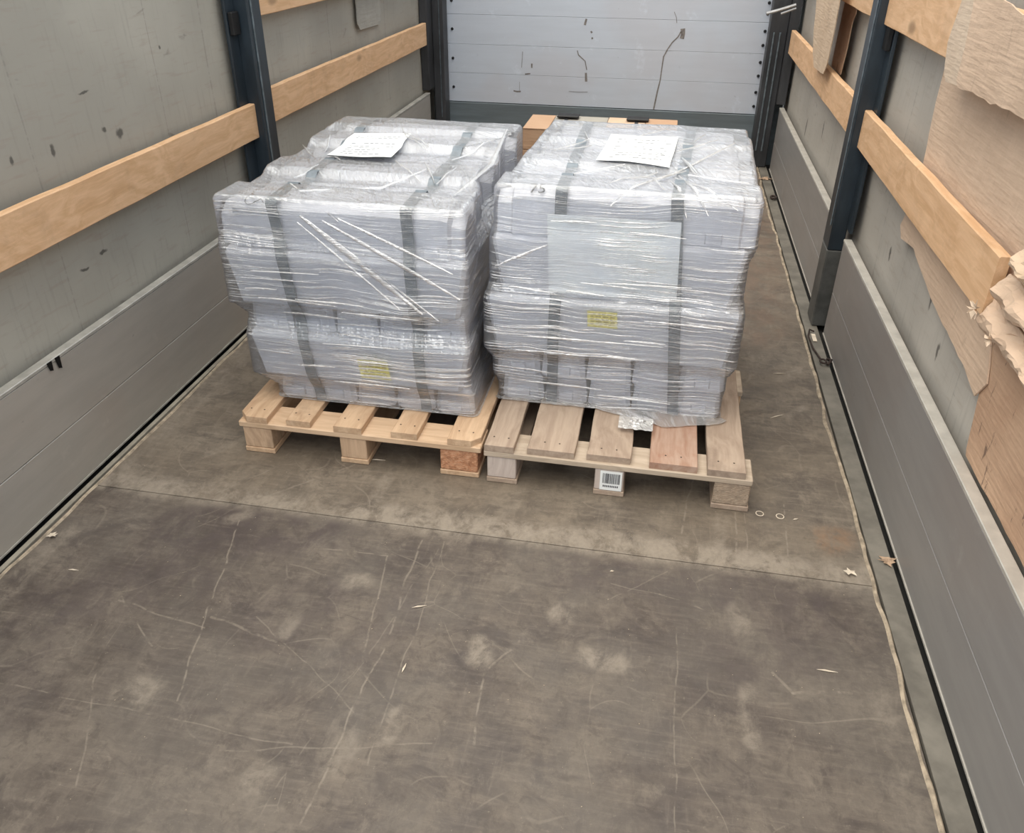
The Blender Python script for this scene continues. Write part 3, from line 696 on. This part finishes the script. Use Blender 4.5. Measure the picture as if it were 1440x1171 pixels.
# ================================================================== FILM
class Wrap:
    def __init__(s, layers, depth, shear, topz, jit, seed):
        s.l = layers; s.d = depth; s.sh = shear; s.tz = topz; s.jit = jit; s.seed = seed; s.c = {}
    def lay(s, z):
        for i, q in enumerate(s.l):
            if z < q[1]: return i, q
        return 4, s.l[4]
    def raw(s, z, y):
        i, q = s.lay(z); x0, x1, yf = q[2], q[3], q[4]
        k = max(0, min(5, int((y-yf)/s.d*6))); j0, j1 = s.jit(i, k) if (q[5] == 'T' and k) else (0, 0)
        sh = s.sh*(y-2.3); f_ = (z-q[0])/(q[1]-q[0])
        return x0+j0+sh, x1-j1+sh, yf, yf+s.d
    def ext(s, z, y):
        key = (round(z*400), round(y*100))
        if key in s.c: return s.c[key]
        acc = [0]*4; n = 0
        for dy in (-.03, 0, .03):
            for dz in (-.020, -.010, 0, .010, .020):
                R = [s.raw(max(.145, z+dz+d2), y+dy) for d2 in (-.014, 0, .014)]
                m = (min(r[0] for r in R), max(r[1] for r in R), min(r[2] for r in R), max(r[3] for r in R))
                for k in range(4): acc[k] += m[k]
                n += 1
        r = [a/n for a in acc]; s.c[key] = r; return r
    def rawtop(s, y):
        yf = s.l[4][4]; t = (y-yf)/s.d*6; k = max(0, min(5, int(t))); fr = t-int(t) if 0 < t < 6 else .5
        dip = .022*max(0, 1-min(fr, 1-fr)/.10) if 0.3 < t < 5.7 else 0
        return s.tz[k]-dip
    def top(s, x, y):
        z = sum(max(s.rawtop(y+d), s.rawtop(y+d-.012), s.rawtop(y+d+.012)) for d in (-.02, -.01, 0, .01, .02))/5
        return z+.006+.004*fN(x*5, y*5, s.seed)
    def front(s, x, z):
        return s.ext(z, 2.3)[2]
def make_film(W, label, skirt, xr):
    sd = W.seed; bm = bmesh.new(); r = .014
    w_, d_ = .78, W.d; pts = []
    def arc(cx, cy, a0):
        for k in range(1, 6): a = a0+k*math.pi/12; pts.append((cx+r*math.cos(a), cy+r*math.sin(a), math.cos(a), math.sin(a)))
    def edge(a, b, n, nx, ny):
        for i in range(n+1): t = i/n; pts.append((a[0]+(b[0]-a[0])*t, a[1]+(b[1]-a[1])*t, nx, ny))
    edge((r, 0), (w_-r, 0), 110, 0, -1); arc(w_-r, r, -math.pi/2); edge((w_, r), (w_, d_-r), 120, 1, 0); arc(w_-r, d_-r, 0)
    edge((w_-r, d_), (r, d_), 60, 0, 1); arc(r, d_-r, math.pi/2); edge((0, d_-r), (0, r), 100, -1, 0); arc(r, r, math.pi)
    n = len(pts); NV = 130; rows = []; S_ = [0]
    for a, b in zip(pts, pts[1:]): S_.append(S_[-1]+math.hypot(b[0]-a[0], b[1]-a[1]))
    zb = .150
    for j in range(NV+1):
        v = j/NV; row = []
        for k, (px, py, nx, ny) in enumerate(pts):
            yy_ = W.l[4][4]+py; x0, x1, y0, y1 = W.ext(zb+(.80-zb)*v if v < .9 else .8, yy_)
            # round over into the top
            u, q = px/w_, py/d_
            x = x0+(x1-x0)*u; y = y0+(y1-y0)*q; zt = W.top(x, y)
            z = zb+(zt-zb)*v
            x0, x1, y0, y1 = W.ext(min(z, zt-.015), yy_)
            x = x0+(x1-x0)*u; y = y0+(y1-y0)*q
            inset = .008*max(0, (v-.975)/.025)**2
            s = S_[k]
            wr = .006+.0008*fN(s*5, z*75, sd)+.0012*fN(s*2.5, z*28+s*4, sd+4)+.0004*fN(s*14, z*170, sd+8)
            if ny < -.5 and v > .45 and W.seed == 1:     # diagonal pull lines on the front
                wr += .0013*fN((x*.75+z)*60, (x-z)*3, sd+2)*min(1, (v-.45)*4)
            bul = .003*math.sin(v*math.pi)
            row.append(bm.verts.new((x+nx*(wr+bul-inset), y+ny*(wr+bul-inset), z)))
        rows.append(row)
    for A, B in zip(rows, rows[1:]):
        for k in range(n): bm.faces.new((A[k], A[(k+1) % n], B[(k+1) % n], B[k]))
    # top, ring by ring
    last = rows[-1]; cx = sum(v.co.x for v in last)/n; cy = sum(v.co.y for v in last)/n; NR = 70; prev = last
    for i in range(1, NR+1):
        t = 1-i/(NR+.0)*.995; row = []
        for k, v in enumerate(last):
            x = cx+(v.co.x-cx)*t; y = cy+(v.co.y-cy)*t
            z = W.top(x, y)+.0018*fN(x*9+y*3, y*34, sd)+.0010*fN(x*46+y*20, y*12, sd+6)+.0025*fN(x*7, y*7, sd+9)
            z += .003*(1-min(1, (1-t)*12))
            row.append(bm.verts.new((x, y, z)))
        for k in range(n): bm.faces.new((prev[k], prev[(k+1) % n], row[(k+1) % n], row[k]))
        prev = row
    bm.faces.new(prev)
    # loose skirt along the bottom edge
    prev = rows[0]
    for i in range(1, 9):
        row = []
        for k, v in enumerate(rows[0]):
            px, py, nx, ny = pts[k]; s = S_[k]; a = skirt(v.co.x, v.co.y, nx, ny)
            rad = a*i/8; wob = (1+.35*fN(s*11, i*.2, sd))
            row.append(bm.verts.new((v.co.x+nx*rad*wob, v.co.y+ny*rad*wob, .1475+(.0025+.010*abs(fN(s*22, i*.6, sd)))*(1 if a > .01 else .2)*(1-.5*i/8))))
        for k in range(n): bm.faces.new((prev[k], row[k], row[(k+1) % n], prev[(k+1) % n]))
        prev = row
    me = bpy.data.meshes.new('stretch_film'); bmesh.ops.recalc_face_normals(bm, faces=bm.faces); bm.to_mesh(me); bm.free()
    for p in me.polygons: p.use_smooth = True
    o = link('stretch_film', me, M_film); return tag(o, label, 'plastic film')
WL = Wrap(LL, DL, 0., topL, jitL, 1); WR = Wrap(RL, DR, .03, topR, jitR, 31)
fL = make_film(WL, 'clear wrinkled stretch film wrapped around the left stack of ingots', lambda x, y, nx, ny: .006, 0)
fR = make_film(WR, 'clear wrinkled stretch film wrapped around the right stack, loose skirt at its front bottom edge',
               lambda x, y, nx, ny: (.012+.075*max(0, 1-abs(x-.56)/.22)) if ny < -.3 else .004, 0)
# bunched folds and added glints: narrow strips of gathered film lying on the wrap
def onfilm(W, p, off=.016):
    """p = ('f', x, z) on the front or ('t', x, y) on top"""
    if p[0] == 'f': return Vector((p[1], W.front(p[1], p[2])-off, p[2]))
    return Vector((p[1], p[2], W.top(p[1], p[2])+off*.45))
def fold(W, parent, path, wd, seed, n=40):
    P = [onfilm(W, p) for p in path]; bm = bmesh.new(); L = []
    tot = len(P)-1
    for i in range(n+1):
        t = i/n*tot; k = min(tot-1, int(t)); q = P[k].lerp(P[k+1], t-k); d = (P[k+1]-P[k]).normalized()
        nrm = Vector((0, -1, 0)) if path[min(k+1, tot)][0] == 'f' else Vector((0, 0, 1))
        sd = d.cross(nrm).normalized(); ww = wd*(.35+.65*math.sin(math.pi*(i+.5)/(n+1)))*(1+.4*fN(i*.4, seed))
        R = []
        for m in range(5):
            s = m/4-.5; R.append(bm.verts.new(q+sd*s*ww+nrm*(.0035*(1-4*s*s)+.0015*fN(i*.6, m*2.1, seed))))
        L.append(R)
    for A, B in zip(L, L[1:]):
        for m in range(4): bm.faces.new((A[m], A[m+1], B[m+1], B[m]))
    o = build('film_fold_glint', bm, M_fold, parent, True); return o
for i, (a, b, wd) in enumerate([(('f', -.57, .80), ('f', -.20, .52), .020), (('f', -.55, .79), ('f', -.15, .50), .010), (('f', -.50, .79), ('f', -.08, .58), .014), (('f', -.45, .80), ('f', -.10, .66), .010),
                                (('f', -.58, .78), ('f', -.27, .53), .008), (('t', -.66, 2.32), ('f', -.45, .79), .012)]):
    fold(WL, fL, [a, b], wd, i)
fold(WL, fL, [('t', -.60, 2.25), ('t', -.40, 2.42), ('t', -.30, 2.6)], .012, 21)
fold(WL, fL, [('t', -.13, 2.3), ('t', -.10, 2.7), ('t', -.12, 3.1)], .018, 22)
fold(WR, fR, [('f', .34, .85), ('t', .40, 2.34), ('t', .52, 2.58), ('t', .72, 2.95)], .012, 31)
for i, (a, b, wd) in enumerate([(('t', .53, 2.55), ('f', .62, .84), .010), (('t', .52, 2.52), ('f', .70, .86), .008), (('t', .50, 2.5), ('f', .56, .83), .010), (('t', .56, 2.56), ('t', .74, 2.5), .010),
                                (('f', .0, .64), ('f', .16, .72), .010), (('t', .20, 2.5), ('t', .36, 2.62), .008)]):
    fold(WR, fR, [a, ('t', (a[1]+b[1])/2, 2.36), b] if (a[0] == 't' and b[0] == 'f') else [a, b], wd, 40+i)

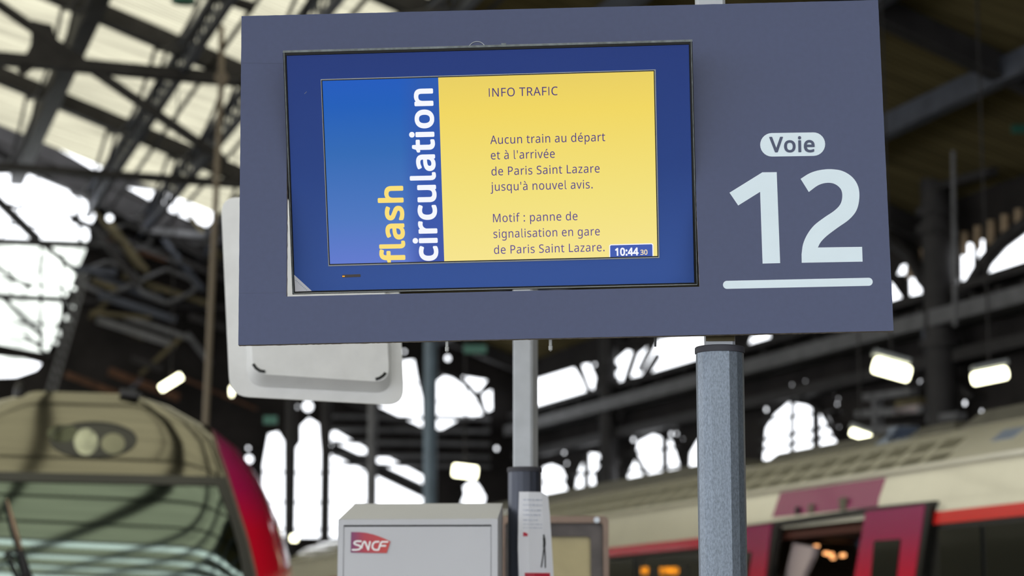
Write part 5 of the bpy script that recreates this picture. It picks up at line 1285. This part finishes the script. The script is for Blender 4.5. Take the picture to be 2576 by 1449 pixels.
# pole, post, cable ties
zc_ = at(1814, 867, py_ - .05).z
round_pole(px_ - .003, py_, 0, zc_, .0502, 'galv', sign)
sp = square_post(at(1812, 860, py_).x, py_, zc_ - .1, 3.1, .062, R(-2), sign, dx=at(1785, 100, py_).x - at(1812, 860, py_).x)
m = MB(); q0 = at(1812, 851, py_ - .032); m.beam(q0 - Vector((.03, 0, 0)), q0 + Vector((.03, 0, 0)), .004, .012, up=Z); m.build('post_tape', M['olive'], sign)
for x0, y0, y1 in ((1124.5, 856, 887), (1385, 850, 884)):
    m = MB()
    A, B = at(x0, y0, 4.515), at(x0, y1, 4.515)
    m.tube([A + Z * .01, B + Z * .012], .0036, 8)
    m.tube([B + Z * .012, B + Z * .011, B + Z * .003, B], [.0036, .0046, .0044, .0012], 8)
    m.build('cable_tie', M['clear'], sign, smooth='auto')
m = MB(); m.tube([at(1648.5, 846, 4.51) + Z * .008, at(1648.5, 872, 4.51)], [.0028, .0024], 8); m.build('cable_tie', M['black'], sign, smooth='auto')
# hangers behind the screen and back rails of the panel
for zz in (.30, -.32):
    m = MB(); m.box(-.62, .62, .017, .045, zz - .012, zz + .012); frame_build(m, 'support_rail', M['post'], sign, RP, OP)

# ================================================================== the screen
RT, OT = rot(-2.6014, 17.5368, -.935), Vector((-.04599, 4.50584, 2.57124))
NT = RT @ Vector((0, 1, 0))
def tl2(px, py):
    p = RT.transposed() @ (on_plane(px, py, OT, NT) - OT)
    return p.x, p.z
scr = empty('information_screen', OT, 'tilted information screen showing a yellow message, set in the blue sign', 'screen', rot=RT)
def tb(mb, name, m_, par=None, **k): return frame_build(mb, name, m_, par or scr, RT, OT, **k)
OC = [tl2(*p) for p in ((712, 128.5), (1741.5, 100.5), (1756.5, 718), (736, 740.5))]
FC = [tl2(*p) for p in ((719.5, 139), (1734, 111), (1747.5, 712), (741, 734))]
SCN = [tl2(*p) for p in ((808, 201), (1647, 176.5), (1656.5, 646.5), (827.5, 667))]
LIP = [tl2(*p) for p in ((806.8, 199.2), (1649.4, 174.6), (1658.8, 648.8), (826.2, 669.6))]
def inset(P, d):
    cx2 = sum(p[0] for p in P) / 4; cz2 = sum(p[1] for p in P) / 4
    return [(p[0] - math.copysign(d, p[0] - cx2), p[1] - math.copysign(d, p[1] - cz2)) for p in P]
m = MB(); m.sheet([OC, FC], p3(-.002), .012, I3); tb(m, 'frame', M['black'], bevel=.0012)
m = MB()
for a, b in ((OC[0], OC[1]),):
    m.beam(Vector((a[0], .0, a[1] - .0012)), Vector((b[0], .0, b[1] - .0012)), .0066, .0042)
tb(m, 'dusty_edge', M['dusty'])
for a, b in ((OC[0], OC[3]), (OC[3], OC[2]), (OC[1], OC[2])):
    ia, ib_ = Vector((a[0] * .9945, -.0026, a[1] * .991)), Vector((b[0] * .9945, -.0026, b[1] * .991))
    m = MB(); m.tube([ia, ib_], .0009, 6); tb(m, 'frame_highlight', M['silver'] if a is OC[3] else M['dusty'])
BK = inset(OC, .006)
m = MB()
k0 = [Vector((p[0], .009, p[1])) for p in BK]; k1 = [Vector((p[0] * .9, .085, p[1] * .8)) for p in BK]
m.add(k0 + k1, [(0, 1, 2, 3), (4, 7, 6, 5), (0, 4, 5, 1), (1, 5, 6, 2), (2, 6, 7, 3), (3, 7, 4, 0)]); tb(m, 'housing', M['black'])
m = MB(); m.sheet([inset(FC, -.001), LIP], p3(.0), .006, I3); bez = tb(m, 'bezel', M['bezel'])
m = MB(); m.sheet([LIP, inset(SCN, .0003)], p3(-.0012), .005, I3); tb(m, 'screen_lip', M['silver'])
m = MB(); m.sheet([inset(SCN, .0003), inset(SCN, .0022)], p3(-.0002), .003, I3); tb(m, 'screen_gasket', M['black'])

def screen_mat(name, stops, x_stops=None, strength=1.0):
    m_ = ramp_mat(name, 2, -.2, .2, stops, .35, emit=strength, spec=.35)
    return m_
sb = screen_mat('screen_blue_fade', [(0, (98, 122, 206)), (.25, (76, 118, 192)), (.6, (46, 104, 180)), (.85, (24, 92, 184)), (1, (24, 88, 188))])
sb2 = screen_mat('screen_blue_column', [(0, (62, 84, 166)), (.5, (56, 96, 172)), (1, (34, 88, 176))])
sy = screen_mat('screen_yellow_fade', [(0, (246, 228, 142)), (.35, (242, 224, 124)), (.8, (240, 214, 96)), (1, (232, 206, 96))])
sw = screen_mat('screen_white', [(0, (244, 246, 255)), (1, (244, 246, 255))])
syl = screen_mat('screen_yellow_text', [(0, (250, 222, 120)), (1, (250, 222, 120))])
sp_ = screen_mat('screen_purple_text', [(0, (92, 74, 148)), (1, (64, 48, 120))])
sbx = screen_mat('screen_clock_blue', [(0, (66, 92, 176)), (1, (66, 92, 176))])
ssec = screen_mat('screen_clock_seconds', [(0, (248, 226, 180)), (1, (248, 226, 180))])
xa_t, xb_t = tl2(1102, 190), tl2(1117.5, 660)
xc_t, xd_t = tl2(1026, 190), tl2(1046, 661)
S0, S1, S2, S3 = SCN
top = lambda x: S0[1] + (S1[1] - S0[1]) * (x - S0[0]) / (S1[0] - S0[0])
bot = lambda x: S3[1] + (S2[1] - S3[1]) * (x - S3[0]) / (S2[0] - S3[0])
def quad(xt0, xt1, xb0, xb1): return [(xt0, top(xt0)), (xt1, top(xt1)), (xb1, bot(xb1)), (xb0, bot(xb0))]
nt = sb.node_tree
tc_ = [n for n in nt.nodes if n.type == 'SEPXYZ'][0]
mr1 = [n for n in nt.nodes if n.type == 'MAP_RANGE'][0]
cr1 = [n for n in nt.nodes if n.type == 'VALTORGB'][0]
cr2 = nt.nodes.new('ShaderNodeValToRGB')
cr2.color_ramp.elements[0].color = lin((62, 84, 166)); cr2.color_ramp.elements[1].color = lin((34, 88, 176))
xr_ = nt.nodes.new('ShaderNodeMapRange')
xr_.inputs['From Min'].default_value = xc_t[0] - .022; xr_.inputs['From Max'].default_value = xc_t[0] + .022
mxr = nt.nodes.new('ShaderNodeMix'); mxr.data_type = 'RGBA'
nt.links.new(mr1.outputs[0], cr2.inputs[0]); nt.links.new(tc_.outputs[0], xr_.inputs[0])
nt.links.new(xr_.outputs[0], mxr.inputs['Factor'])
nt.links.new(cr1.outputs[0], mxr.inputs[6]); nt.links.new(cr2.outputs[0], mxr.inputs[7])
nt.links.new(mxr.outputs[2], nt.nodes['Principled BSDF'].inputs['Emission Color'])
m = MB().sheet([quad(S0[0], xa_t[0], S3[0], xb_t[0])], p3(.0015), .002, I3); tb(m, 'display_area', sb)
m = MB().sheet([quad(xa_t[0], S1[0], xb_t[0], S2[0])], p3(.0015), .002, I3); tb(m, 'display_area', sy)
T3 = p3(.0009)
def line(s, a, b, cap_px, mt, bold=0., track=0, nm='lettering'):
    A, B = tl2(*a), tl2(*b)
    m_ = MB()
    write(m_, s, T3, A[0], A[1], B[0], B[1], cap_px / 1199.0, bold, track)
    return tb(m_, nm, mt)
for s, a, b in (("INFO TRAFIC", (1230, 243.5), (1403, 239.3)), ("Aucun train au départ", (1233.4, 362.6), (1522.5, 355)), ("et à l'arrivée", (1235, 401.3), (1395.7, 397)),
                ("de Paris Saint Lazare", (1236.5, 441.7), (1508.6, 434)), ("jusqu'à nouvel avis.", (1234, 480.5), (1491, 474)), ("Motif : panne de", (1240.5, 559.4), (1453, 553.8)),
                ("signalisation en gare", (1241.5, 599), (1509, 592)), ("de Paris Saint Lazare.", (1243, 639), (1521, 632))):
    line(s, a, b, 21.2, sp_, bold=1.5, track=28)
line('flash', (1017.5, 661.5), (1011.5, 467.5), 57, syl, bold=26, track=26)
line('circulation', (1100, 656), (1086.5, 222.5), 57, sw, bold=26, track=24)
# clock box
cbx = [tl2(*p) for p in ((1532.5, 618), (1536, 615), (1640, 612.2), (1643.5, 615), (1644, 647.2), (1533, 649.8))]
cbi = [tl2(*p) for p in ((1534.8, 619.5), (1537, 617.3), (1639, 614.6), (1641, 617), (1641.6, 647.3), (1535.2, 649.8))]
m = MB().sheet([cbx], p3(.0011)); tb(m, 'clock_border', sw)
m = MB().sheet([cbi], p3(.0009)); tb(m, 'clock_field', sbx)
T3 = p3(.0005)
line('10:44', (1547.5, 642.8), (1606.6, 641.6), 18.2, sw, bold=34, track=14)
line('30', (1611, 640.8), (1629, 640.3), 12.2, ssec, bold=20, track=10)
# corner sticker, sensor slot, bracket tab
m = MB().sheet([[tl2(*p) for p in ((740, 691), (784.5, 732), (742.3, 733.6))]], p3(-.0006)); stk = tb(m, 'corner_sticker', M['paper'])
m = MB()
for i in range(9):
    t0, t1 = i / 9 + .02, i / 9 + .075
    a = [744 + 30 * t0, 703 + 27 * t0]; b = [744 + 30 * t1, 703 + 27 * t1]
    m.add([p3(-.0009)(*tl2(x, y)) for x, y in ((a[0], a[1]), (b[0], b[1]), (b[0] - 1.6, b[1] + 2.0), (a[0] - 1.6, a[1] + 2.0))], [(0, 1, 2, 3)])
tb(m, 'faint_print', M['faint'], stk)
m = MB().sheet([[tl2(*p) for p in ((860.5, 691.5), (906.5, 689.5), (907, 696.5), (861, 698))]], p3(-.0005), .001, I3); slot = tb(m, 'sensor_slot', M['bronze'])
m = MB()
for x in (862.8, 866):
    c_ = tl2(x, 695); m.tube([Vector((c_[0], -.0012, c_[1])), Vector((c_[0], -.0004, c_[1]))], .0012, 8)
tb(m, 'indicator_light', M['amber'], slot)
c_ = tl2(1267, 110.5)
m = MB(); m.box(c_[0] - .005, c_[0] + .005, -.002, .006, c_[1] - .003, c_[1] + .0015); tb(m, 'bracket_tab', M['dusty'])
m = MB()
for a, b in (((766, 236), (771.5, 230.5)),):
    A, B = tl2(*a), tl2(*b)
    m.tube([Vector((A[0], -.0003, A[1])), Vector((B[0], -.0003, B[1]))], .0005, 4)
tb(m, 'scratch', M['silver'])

> **YOUR GOAL**
Above are some lines. Repeat exactly, and only, those from the line that has "Write part 5" through the line that has "m = MB(); m.box(-.62, .62, .017, .045, zz".

> **EXERCISE OUTPUT**
Write part 5 of the bpy script that recreates this picture. It picks up at line 1285. This part finishes the script. The script is for Blender 4.5. Take the picture to be 2576 by 1449 pixels.
# pole, post, cable ties
zc_ = at(1814, 867, py_ - .05).z
round_pole(px_ - .003, py_, 0, zc_, .0502, 'galv', sign)
sp = square_post(at(1812, 860, py_).x, py_, zc_ - .1, 3.1, .062, R(-2), sign, dx=at(1785, 100, py_).x - at(1812, 860, py_).x)
m = MB(); q0 = at(1812, 851, py_ - .032); m.beam(q0 - Vector((.03, 0, 0)), q0 + Vector((.03, 0, 0)), .004, .012, up=Z); m.build('post_tape', M['olive'], sign)
for x0, y0, y1 in ((1124.5, 856, 887), (1385, 850, 884)):
    m = MB()
    A, B = at(x0, y0, 4.515), at(x0, y1, 4.515)
    m.tube([A + Z * .01, B + Z * .012], .0036, 8)
    m.tube([B + Z * .012, B + Z * .011, B + Z * .003, B], [.0036, .0046, .0044, .0012], 8)
    m.build('cable_tie', M['clear'], sign, smooth='auto')
m = MB(); m.tube([at(1648.5, 846, 4.51) + Z * .008, at(1648.5, 872, 4.51)], [.0028, .0024], 8); m.build('cable_tie', M['black'], sign, smooth='auto')
# hangers behind the screen and back rails of the panel
for zz in (.30, -.32):
    m = MB(); m.box(-.62, .62, .017, .045, zz - .012, zz + .012); frame_build(m, 'support_rail', M['post'], sign, RP, OP)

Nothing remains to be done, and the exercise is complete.